- Caixin China General Services PMI hits 10-month high
- New orders and new export orders rise strongly, inflation starting to stir
- China’s A50 may have bottomed, copper and crude oil attempting to follow suit
China’s services sector starting to fire
The Caixin China General Services purchasing managers’ index (PMI) jumped from 52.5 to 54.0, signaling activity across the largest part of the Chinese economy improved at a faster pace in May. It was the strongest result since July 2023.
Source: S&P Global
PMIs measure changes in activity, tracking business indicators such as orders, exports, staffing levels, production, inventories and prices paid. A reading above 50 signals activity grew from a month earlier. The further away from this level, the faster the improvement occurred.
New work, inflation lift
Like the headline figure, details under the hood were impressive; new work and new export orders increasing at the fastest pace since May 2023. S&P Global said anecdotal evidence pointed to improvements in domestic and external market conditions, alongside the launch of new products. With new work ramping up, staffing levels increased for the first time in four months, lifting at the fastest pace since September.
There was also evidence to suggest stronger demand and higher commodity prices is increasing inflationary pressures with input prices lifting at the fastest pace since June 2023 while final prices to customers grew at rates not seen since January 2022.

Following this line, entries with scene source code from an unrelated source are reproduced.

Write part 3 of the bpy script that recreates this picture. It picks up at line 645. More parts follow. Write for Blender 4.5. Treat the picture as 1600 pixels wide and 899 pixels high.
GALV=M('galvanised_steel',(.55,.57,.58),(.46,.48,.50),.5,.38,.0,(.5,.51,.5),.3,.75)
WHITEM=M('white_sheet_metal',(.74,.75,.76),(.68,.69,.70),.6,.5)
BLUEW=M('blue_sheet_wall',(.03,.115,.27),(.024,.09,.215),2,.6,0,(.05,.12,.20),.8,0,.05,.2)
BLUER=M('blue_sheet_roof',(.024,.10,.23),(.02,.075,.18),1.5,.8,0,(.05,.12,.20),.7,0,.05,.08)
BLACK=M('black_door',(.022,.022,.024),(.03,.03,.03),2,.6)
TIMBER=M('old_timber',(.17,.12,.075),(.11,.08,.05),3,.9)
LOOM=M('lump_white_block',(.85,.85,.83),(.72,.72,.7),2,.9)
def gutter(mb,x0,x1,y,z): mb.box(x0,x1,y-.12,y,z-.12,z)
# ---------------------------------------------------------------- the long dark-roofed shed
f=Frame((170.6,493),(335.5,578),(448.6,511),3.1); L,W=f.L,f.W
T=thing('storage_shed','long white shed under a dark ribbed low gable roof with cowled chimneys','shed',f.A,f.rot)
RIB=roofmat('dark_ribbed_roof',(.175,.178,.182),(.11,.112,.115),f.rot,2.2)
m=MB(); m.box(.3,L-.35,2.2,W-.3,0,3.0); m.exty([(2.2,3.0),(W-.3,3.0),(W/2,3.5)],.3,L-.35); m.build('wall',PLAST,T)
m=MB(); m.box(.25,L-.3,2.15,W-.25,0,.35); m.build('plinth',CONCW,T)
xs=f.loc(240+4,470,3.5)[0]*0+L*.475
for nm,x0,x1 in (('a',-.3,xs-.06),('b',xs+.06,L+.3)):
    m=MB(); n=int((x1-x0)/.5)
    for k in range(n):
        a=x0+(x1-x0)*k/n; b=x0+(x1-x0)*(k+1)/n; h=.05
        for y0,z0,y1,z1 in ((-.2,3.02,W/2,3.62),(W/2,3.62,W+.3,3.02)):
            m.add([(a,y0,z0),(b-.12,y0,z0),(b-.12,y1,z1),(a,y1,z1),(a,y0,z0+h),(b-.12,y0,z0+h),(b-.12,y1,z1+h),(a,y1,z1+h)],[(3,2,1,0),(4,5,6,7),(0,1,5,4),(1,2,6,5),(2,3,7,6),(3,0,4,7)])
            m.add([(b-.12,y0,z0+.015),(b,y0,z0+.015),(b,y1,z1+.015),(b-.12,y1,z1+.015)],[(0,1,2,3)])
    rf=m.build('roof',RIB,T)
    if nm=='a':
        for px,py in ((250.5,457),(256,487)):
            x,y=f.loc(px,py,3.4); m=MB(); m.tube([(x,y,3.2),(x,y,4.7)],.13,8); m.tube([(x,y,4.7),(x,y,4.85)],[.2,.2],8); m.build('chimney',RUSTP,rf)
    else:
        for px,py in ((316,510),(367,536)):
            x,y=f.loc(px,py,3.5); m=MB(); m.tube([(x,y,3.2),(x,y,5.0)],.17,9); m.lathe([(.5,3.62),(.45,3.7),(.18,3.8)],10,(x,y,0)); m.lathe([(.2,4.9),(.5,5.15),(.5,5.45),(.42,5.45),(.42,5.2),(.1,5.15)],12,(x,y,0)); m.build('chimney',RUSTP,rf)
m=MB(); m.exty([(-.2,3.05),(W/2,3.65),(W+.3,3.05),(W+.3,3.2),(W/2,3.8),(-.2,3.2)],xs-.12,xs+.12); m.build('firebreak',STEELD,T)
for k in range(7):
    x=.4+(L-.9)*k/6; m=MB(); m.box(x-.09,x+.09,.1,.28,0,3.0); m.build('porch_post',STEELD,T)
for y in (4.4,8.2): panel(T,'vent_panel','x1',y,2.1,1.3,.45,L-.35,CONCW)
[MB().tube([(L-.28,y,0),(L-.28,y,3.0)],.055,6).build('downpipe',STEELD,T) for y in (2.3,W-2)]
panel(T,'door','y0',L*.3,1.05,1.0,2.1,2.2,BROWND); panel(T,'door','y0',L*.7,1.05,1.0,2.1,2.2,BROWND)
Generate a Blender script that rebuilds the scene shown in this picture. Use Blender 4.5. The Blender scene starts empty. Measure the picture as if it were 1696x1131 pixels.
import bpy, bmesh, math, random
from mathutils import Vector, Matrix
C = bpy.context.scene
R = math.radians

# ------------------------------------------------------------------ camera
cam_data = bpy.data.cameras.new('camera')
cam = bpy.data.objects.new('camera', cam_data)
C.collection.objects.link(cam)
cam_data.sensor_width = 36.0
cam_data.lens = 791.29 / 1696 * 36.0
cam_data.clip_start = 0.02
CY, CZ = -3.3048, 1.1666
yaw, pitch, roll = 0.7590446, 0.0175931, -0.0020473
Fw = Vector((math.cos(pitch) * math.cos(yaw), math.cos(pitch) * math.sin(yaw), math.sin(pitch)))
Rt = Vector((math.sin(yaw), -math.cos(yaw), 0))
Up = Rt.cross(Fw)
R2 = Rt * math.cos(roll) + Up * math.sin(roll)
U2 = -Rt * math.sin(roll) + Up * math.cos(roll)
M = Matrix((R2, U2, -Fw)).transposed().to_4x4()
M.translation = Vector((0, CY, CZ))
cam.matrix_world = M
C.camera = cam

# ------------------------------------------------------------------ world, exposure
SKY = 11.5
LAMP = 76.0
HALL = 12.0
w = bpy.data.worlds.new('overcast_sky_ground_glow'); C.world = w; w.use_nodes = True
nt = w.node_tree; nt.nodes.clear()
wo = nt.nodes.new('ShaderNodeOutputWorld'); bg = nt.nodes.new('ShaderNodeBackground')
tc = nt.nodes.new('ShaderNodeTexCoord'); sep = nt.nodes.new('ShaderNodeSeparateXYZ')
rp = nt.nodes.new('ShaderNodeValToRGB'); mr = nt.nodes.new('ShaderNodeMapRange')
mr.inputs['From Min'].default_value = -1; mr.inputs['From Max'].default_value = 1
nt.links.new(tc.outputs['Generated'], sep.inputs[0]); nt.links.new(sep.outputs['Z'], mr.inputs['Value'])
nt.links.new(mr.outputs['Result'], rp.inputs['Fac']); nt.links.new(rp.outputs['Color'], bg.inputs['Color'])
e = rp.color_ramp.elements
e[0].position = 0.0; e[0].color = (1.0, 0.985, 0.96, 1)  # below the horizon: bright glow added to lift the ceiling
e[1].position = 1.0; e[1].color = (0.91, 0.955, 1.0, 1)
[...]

While offering a conflicting view to the weakness conveyed in the government’s more comprehensive PMI surveys, the report did not go unnoticed across Asian markets on Wednesday with risk appetite firming noticeably across several cyclical asset prices.
China A50 futures may have bottomed
China A50 futures have broken the downtrend from the 2024 highs, bolstering confidence that we may have seen a near-term bottom. The reversal through the influential 50-day moving average on Monday looms as important given how respectful the price has been of the level previously. Coupled with the downtrend break and improved sentiment towards the Chinese economy, near-term risks for the A50 look to be skewing to the upside.
For those keen to get long, buying dips towards the 50DMA is preferable to buying at current levels, providing an improved risk-reward for the trade. With volumes easing despite signs of a market bottom, there’s every chance we may see another pullback.
Potential upside targets include 12590, 12712, 12795 or even May’s peak of 12962. A stop below the 50DMA or 12353 would offer protection against reversal, depending on the trade target you select.
In contrast to the price action in Chinese equities, the moves in commodity markets have been more muted, although the rout in the likes of copper and crude oil has stalled for now.
COMEX copper rout stalls
COMEX copper finds itself at an interesting level on the charts, sitting just above the 50-day moving average with the intersection of horizontal support at $4.50 and uptrend dating back to early February just below. While the downtrend in RSI has been broken, it’s far too early to be confident we’ve seen a bottom. But if the price remains around these levels without testing this zone, or it tests it without being able to break lower, there may be grounds for initiating longs targeting $4.746 or $4.907. A stop below $4.50 would offer protection.
Should the price break the 50DSMA and support at $4.50, you could consider swinging the trade around, shorting with a stop above the 50DMA for protection. Aside from $4.396 there’s not a lot of visible support other than $4.25 before you get to $4.164.
Crude oil: still waiting for a price signal
After five consecutive down days, WTI crude oil is attempting to find a bottom, inching higher in Asia on the back of light volumes. While hardly bullish, the small wick on Tuesday’s candle, accompanied by strong volumes, suggests we may be seeing profit-taking or dip buyers starting to move in. The downtrend in RSI has also broken after briefly falling into oversold territory.
But neither a long nor short looks compelling even with improved sentiment towards China. $74 looms as a level to watch in the near-term. If we see a bounce towards that level it may provide clues on what to do, providing a short entry if it fails to break or allowing for longs to be established on a break, especially if it closes above delivering a bullish engulfing candle.